Das schlechte Geschäft mit der Bahn
: KOMMENTAR VON RICHARD ROTHER

Vieles hat der Staat schon verscherbelt: die Telekom, die Post, sogar Wasserversorger. Damit hat er vorrangig die Interessen der Kapitalanleger bedient, die auf der Suche nach renditeträchtigen Objekten sind. Neuestes Opfer des Privatisierungswahns ist die Deutsche Bahn. Ihre Privatisierung, die die große Koalition gegen Widerstände auch in den eigenen Reihen durchsetzen will, ist nicht nur das größte verkehrspolitische Vorhaben dieser Legislaturperiode. Es ist auch ihr größter Skandal.

Zunächst ist da der lächerlich geringe Verkaufserlös, der erwartet wird. Für 5 Milliarden Euro soll ein Viertel eines Unternehmens verramscht werden, das heute rund 180 Milliarden Euro wert ist.

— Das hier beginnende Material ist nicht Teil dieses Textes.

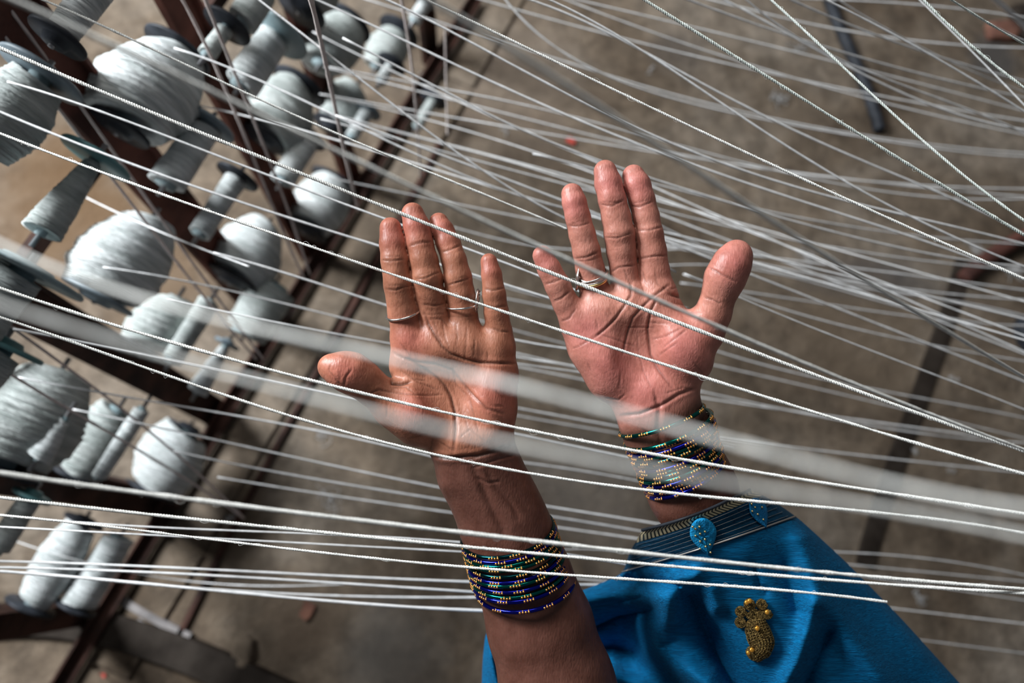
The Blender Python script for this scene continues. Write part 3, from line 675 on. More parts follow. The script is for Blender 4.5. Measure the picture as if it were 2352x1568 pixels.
# ------------------------------------------------------------------ sari
Lc = np.array([(1478, 1212), (1447, 1266), (1430, 1318), (1372, 1342), (1325, 1360), (1240, 1385), (1165, 1408), (1116, 1445), (1108, 1520), (1106, 1600), (1105, 1790)], float)
Rc = np.array([(1718, 1122), (1768, 1144), (1832, 1188), (1885, 1236), (1945, 1292), (2010, 1358), (2075, 1425), (2150, 1508), (2215, 1580), (2280, 1660), (2370, 1790)], float)
def curve(P, t):
    x = np.linspace(0, 1, len(P)); return np.stack([np.interp(t, x, P[:, 0]), np.interp(t, x, P[:, 1])], -1)
def smoothc(P, t):
    w = np.linspace(-.03, .03, 7); return sum(curve(P, np.clip(t+q, 0, 1)) for q in w)/7
ridges = [  # polyline, sigma px, height mm (towards the camera)
 ([(1560, 1345), (1540, 1390), (1512, 1445), (1508, 1490), (1550, 1530), (1620, 1570), (1680, 1640)], 34, 24),
 ([(1345, 1385), (1420, 1368), (1500, 1372)], 34, 24),
 ([(1330, 1575), (1410, 1555), (1480, 1580), (1540, 1640)], 30, 24),
 ([(1600, 1325), (1628, 1360), (1640, 1395)], 24, 14),
 ([(1438, 1275), (1434, 1312)], 9, 6),
 ([(1845, 1240), (1880, 1360), (1960, 1480), (2070, 1620)], 34, 15),
 ([(1790, 1600), (1835, 1520), (1862, 1440), (1868, 1390)], 26, 14),
 ([(1120, 1440), (1128, 1520), (1150, 1600)], 12, 12)]
valleys = [([(1590, 1365), (1615, 1430), (1645, 1500), (1700, 1600)], 46, 34), ([(1495, 1400), (1420, 1415), (1335, 1455)], 12, 13), ([(1330, 1495), (1410, 1485), (1452, 1500)], 30, 24),
 ([(1730, 1300), (1745, 1345), (1760, 1360)], 8, 5), ([(1560, 1345), (1500, 1328), (1440, 1330)], 14, 14), ([(1905, 1450), (1850, 1580)], 26, 16), ([(1330, 1400), (1470, 1372)], 7, 4), ([(1800, 1300), (1830, 1400)], 20, 7)]
axis0, axis1 = np.array([1600, 1170.]), np.array([1990, 1790.])
def sari_depth(px, py):
    ad = axis1-axis0; L = np.hypot(*ad); ad = ad/L
    t = (px-axis0[0])*ad[0]+(py-axis0[1])*ad[1]; u = (px-axis0[0])*ad[1]-(py-axis0[1])*ad[0]   # u > 0 to the right
    d = .482+.00007*np.clip(t, -80, 700)
    w = 135+.22*np.clip(t, 0, 700)
    un = u/w
    d = d+np.where(un > 0, .045*np.minimum(un, 1.6)**2.2, .032*np.minimum(-un, 1.25)**2)
    left = np.clip((-un-.95)/.9, 0, 1); left = left*left*(3-2*left); d = d+.060*left
    for P, s, mm in ridges:
        q, _ = pdist(px.ravel(), py.ravel(), P); d = d-(mm*1e-3*np.exp(-(q/s)**2)).reshape(px.shape)
    for P, s, mm in valleys:
        q, _ = pdist(px.ravel(), py.ravel(), P); d = d+(mm*1e-3*np.exp(-(q/s)*1.15)).reshape(px.shape)
    d = d+.0012*np.sin(px*.020+py*.035+2*np.sin(py*.011))+.0009*np.sin(px*.05-py*.03)
    return d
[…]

Begründet wird dieses aberwitzige Geschäft damit, dass die Bahn Geld für Investitionen sowie für Expansionen im Ausland nötig hat. Selbstverständlich kann die Bahn frisches Kapital gebrauchen, aber solch schlechte Konditionen verbieten sich von selbst.

Wenig beruhigen kann zudem das Argument von Bundesverkehrsminister Wolfgang Tiefensee (SPD), es handele sich nur um eine Teilprivatisierung. Auch Miteigentümern der Bahn geht es vor allem um eines: eine hohe Rendite. Im Land Berlin kann man dies am Beispiel der Wasserbetriebe studieren, die nach ihrer Teilprivatisierung die Wassergebühren kräftig anhoben. Auch die Bahn wird versuchen, ihre Gewinnerwartungen durch Maßnahmen zu erhöhen, die Kunden und Arbeitnehmer schaden werden. Heißt: weniger Service und Personal auf den Bahnhöfen, Stilllegung unrentabler Strecken, längere Dienstzeiten und niedrigere Löhne für die Mitarbeiter. Nicht zufällig wollen die Lokführer gerade jetzt noch einmal für kräftige Gehaltserhöhungen streiken.

Das entscheidende Argument gegen die Privatisierung aber ist ein anderes: Ohne erkennbaren Nutzen will der Staat Macht und Einfluss in der Bahn- und Verkehrspolitik aufgeben. Alle reden von Klimaschutz – aber die Regierung will das klimafreundlichste Verkehrsmittel, die Bahn, den Investoren zum Fraß vorwerfen. Diese werden sich nicht für die Erreichbarkeit ländlicher Regionen interessieren, die vom Autoverkehr abhängig sind, sondern nur für ihren Gewinn.